Given information:
┌──
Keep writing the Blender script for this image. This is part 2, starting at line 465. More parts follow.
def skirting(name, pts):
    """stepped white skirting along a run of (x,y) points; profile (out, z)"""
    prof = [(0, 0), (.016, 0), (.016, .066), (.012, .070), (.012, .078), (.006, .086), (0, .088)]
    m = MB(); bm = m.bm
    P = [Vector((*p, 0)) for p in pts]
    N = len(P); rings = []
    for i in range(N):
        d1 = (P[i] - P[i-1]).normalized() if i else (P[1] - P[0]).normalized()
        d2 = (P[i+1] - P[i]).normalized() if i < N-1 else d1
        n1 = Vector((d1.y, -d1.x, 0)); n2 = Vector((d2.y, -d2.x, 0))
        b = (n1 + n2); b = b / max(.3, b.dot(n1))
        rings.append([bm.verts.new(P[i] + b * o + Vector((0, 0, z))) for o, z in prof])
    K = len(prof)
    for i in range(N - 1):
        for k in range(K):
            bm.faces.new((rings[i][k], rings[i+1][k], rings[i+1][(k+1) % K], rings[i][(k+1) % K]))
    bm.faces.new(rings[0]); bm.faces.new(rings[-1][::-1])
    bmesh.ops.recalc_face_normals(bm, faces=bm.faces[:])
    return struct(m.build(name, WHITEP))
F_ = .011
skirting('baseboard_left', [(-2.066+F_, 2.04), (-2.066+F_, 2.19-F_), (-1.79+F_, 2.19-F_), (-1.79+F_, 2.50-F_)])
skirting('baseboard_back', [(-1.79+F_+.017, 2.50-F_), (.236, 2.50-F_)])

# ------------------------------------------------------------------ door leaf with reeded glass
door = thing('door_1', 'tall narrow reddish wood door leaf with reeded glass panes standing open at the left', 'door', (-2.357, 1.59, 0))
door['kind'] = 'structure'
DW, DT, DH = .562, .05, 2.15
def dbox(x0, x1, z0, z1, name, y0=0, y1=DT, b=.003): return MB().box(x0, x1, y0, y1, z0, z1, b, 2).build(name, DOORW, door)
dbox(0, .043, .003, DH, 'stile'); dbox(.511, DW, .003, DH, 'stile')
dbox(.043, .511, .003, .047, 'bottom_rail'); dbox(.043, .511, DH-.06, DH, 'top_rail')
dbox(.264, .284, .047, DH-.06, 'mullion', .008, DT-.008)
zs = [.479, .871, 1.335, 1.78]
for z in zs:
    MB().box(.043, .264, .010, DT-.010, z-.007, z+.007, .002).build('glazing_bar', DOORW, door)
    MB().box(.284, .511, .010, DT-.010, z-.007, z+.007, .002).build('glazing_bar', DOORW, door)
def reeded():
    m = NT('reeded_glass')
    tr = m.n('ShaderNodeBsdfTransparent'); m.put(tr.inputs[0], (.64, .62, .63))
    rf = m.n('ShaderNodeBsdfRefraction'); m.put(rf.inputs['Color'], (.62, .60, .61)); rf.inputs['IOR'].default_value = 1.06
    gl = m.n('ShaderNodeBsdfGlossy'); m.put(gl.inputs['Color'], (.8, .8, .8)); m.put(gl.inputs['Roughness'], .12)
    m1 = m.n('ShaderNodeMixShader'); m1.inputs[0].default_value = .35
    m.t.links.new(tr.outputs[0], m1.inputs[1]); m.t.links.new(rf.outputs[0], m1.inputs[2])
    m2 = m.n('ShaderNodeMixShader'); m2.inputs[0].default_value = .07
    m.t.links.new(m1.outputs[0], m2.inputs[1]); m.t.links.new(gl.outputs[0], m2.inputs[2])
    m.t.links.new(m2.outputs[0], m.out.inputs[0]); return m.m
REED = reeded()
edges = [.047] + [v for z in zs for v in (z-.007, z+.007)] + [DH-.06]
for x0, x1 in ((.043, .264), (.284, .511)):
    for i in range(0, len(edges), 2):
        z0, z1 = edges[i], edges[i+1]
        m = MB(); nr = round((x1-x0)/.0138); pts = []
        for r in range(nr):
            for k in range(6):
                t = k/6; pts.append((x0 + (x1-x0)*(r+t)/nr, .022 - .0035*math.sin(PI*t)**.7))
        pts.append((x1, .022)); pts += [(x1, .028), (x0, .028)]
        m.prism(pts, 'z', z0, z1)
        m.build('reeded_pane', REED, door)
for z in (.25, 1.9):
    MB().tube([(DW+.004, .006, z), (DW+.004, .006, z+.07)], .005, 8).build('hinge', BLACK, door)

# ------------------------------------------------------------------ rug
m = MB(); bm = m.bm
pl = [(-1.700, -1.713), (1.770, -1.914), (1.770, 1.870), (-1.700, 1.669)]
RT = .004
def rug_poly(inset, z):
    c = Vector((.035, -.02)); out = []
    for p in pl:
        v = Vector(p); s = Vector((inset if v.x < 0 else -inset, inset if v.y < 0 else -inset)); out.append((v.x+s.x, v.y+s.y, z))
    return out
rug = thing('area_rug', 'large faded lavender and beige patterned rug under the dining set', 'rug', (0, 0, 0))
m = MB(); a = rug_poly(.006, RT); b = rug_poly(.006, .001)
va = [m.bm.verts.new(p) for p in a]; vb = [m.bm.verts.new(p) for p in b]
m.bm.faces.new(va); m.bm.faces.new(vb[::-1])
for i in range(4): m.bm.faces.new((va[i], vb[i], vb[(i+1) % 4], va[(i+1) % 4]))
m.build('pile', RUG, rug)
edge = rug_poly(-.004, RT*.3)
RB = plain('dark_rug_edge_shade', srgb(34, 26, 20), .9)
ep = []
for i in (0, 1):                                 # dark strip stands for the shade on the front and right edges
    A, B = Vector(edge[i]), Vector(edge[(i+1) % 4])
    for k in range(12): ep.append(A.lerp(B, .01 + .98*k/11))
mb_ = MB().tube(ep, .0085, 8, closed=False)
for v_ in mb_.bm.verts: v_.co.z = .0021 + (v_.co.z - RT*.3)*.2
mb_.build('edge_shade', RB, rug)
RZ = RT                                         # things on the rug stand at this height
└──
Given task: Write out a verbatim copy of the data, beginning with its first line and ending with the line that contains "2.50-F_), (.236, 2.50-F_)])".

Full answer:
Keep writing the Blender script for this image. This is part 2, starting at line 465. More parts follow.
def skirting(name, pts):
    """stepped white skirting along a run of (x,y) points; profile (out, z)"""
    prof = [(0, 0), (.016, 0), (.016, .066), (.012, .070), (.012, .078), (.006, .086), (0, .088)]
    m = MB(); bm = m.bm
    P = [Vector((*p, 0)) for p in pts]
    N = len(P); rings = []
    for i in range(N):
        d1 = (P[i] - P[i-1]).normalized() if i else (P[1] - P[0]).normalized()
        d2 = (P[i+1] - P[i]).normalized() if i < N-1 else d1
        n1 = Vector((d1.y, -d1.x, 0)); n2 = Vector((d2.y, -d2.x, 0))
        b = (n1 + n2); b = b / max(.3, b.dot(n1))
        rings.append([bm.verts.new(P[i] + b * o + Vector((0, 0, z))) for o, z in prof])
    K = len(prof)
    for i in range(N - 1):
        for k in range(K):
            bm.faces.new((rings[i][k], rings[i+1][k], rings[i+1][(k+1) % K], rings[i][(k+1) % K]))
    bm.faces.new(rings[0]); bm.faces.new(rings[-1][::-1])
    bmesh.ops.recalc_face_normals(bm, faces=bm.faces[:])
    return struct(m.build(name, WHITEP))
F_ = .011
skirting('baseboard_left', [(-2.066+F_, 2.04), (-2.066+F_, 2.19-F_), (-1.79+F_, 2.19-F_), (-1.79+F_, 2.50-F_)])
skirting('baseboard_back', [(-1.79+F_+.017, 2.50-F_), (.236, 2.50-F_)])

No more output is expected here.